▸ **Written task**:
Your task is to transcribe all of the data below exactly, omitting the images.

▸ **Items**:
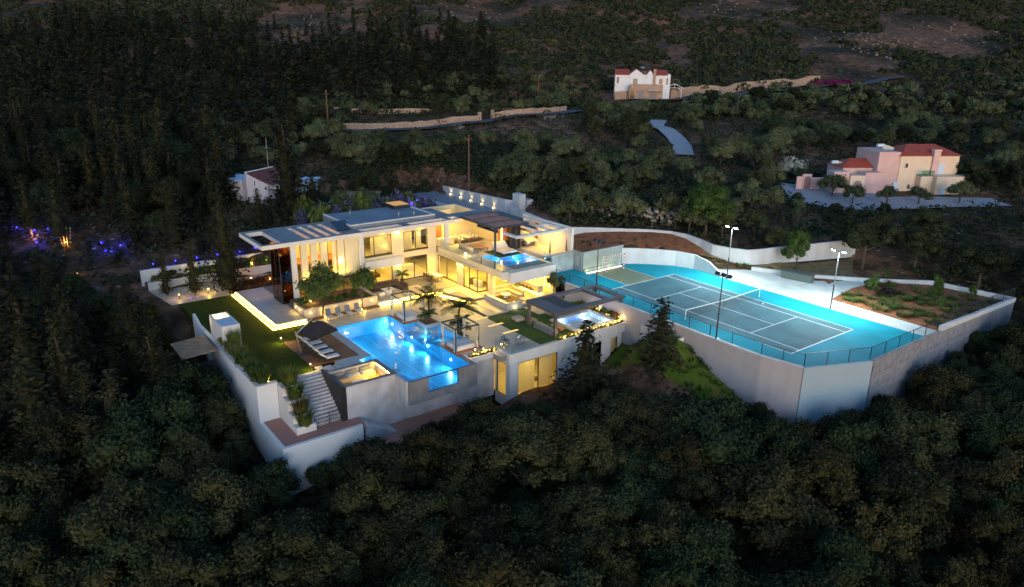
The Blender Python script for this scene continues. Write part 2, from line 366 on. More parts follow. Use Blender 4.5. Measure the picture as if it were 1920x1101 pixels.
hill = bpy.data.objects.new('hillside', me); COL.objects.link(hill); hill['kind'] = 'structure'; hill['label'] = 'dark scrubby hillside with dry grass and stony red soil'
def hill_material():
    m = bpy.data.materials.new('hillside_ground'); m.use_nodes = True; nt = m.node_tree; N = nt.nodes.new; b = nt.nodes['Principled BSDF']
    b.inputs['Roughness'].default_value = 0.95; b.inputs['Specular IOR Level'].default_value = 0.1
    tc = N('ShaderNodeTexCoord')
    def ramp(scale, p0, p1, c0, c1, det=5):
        n = N('ShaderNodeTexNoise'); n.inputs['Scale'].default_value = scale; n.inputs['Detail'].default_value = det
        r = N('ShaderNodeValToRGB'); r.color_ramp.elements[0].position = p0; r.color_ramp.elements[1].position = p1
        r.color_ramp.elements[0].color = (*c0, 1); r.color_ramp.elements[1].color = (*c1, 1)
        nt.links.new(tc.outputs['Object'], n.inputs['Vector']); nt.links.new(n.outputs['Fac'], r.inputs[0]); return r.outputs[0]
    base = ramp(0.035, 0.40, 0.60, (0.045, 0.040, 0.024), (0.230, 0.125, 0.080))
    fine = ramp(0.5, 0.35, 0.7, (0.35, 0.35, 0.33), (1.25, 1.2, 1.1))
    mul = N('ShaderNodeMix'); mul.data_type = 'RGBA'; mul.blend_type = 'MULTIPLY'; mul.inputs[0].default_value = 1
    nt.links.new(base, mul.inputs[6]); nt.links.new(fine, mul.inputs[7])
    st1 = ramp(0.9, 0.63, 0.70, (0, 0, 0), (1, 1, 1), 6)
    mix = N('ShaderNodeMix'); mix.data_type = 'RGBA'; nt.links.new(st1, mix.inputs[0]); nt.links.new(mul.outputs[2], mix.inputs[6]); mix.inputs[7].default_value = (0.26, 0.23, 0.20, 1)
    nt.links.new(mix.outputs[2], b.inputs['Base Color'])
    n = N('ShaderNodeTexNoise'); n.inputs['Scale'].default_value = 1.2; n.inputs['Detail'].default_value = 6; nt.links.new(tc.outputs['Object'], n.inputs['Vector'])
    bp = N('ShaderNodeBump'); bp.inputs['Strength'].default_value = 1.0; bp.inputs['Distance'].default_value = 0.5; nt.links.new(n.outputs['Fac'], bp.inputs['Height']); nt.links.new(bp.outputs[0], b.inputs['Normal'])
    return m
me.materials.append(hill_material())

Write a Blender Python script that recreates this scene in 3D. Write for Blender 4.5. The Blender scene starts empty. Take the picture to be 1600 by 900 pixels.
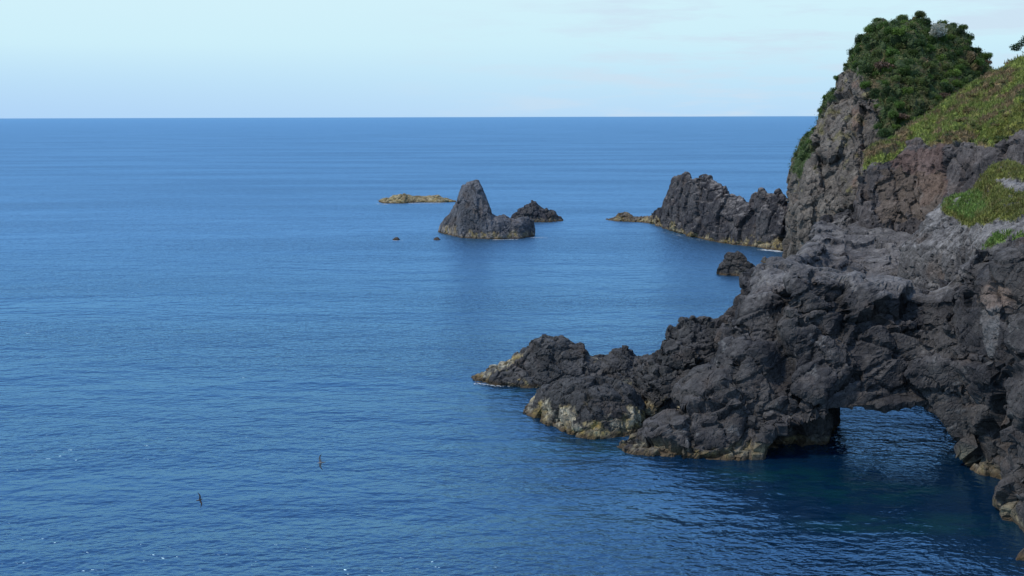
import bpy, bmesh, math, random, time
import numpy as np
from mathutils import Matrix, Vector
T0 = time.time()
random.seed(7)
rng = np.random.default_rng(7)
C = bpy.context.scene.collection
sc = bpy.context.scene
R = math.radians

# ------------------------------------------------------------------ camera
F = 1885.0                       # focal length in pixels of a 1600 px wide frame
CAM = np.array([0.0, 0.0, 25.0])
PITCH = math.atan(267.7 / F)
ROLL = R(-0.16)
cam_d = bpy.data.cameras.new('camera'); cam = bpy.data.objects.new('camera', cam_d); C.objects.link(cam)
cam_d.sensor_width = 36; cam_d.lens = F / 1600 * 36; cam_d.clip_start = 0.5; cam_d.clip_end = 200000
cam.matrix_world = Matrix.Translation(CAM) @ Matrix.Rotation(math.pi / 2 - PITCH, 4, 'X') @ Matrix.Rotation(ROLL, 4, 'Z')
sc.camera = cam
M3 = np.array(cam.matrix_world.to_3x3())

# ------------------------------------------------------------------ sky, sun, exposure
SUN_EL, SUN_AZ = R(54), R(-100)       # azimuth from +Y towards +X: high on the left
w = bpy.data.worlds.new('World'); sc.world = w; w.use_nodes = True
nt = w.node_tree; N = nt.nodes; L = nt.links; N.clear()
wo = N.new('ShaderNodeOutputWorld'); bg = N.new('ShaderNodeBackground'); bg.inputs[1].default_value = 0.1
L.new(bg.outputs[0], wo.inputs[0])
sky = N.new('ShaderNodeTexSky'); sky.sky_type = 'NISHITA'; sky.sun_disc = False
sky.sun_elevation = SUN_EL; sky.sun_rotation = SUN_AZ; sky.air_density = 1.3; sky.dust_density = 0.6; sky.ozone_density = 3.0
tc = N.new('ShaderNodeTexCoord'); sep = N.new('ShaderNodeSeparateXYZ'); L.new(tc.outputs['Generated'], sep.inputs[0])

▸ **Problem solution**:
The Blender Python script for this scene continues. Write part 2, from line 366 on. More parts follow. Use Blender 4.5. Measure the picture as if it were 1920x1101 pixels.
hill = bpy.data.objects.new('hillside', me); COL.objects.link(hill); hill['kind'] = 'structure'; hill['label'] = 'dark scrubby hillside with dry grass and stony red soil'
def hill_material():
    m = bpy.data.materials.new('hillside_ground'); m.use_nodes = True; nt = m.node_tree; N = nt.nodes.new; b = nt.nodes['Principled BSDF']
    b.inputs['Roughness'].default_value = 0.95; b.inputs['Specular IOR Level'].default_value = 0.1
    tc = N('ShaderNodeTexCoord')
    def ramp(scale, p0, p1, c0, c1, det=5):
        n = N('ShaderNodeTexNoise'); n.inputs['Scale'].default_value = scale; n.inputs['Detail'].default_value = det
        r = N('ShaderNodeValToRGB'); r.color_ramp.elements[0].position = p0; r.color_ramp.elements[1].position = p1
        r.color_ramp.elements[0].color = (*c0, 1); r.color_ramp.elements[1].color = (*c1, 1)
        nt.links.new(tc.outputs['Object'], n.inputs['Vector']); nt.links.new(n.outputs['Fac'], r.inputs[0]); return r.outputs[0]
    base = ramp(0.035, 0.40, 0.60, (0.045, 0.040, 0.024), (0.230, 0.125, 0.080))
    fine = ramp(0.5, 0.35, 0.7, (0.35, 0.35, 0.33), (1.25, 1.2, 1.1))
    mul = N('ShaderNodeMix'); mul.data_type = 'RGBA'; mul.blend_type = 'MULTIPLY'; mul.inputs[0].default_value = 1
    nt.links.new(base, mul.inputs[6]); nt.links.new(fine, mul.inputs[7])
    st1 = ramp(0.9, 0.63, 0.70, (0, 0, 0), (1, 1, 1), 6)
    mix = N('ShaderNodeMix'); mix.data_type = 'RGBA'; nt.links.new(st1, mix.inputs[0]); nt.links.new(mul.outputs[2], mix.inputs[6]); mix.inputs[7].default_value = (0.26, 0.23, 0.20, 1)
    nt.links.new(mix.outputs[2], b.inputs['Base Color'])
    n = N('ShaderNodeTexNoise'); n.inputs['Scale'].default_value = 1.2; n.inputs['Detail'].default_value = 6; nt.links.new(tc.outputs['Object'], n.inputs['Vector'])
    bp = N('ShaderNodeBump'); bp.inputs['Strength'].default_value = 1.0; bp.inputs['Distance'].default_value = 0.5; nt.links.new(n.outputs['Fac'], bp.inputs['Height']); nt.links.new(bp.outputs[0], b.inputs['Normal'])
    return m
me.materials.append(hill_material())

Write a Blender Python script that recreates this scene in 3D. Write for Blender 4.5. The Blender scene starts empty. Take the picture to be 1600 by 900 pixels.
import bpy, bmesh, math, random, time
import numpy as np
from mathutils import Matrix, Vector
T0 = time.time()
random.seed(7)
rng = np.random.default_rng(7)
C = bpy.context.scene.collection
sc = bpy.context.scene
R = math.radians

# ------------------------------------------------------------------ camera
F = 1885.0                       # focal length in pixels of a 1600 px wide frame
CAM = np.array([0.0, 0.0, 25.0])
PITCH = math.atan(267.7 / F)
ROLL = R(-0.16)
cam_d = bpy.data.cameras.new('camera'); cam = bpy.data.objects.new('camera', cam_d); C.objects.link(cam)
cam_d.sensor_width = 36; cam_d.lens = F / 1600 * 36; cam_d.clip_start = 0.5; cam_d.clip_end = 200000
cam.matrix_world = Matrix.Translation(CAM) @ Matrix.Rotation(math.pi / 2 - PITCH, 4, 'X') @ Matrix.Rotation(ROLL, 4, 'Z')
sc.camera = cam
M3 = np.array(cam.matrix_world.to_3x3())

# ------------------------------------------------------------------ sky, sun, exposure
SUN_EL, SUN_AZ = R(54), R(-100)       # azimuth from +Y towards +X: high on the left
w = bpy.data.worlds.new('World'); sc.world = w; w.use_nodes = True
nt = w.node_tree; N = nt.nodes; L = nt.links; N.clear()
wo = N.new('ShaderNodeOutputWorld'); bg = N.new('ShaderNodeBackground'); bg.inputs[1].default_value = 0.1
L.new(bg.outputs[0], wo.inputs[0])
sky = N.new('ShaderNodeTexSky'); sky.sky_type = 'NISHITA'; sky.sun_disc = False
sky.sun_elevation = SUN_EL; sky.sun_rotation = SUN_AZ; sky.air_density = 1.3; sky.dust_density = 0.6; sky.ozone_density = 3.0
tc = N.new('ShaderNodeTexCoord'); sep = N.new('ShaderNodeSeparateXYZ'); L.new(tc.outputs['Generated'], sep.inputs[0])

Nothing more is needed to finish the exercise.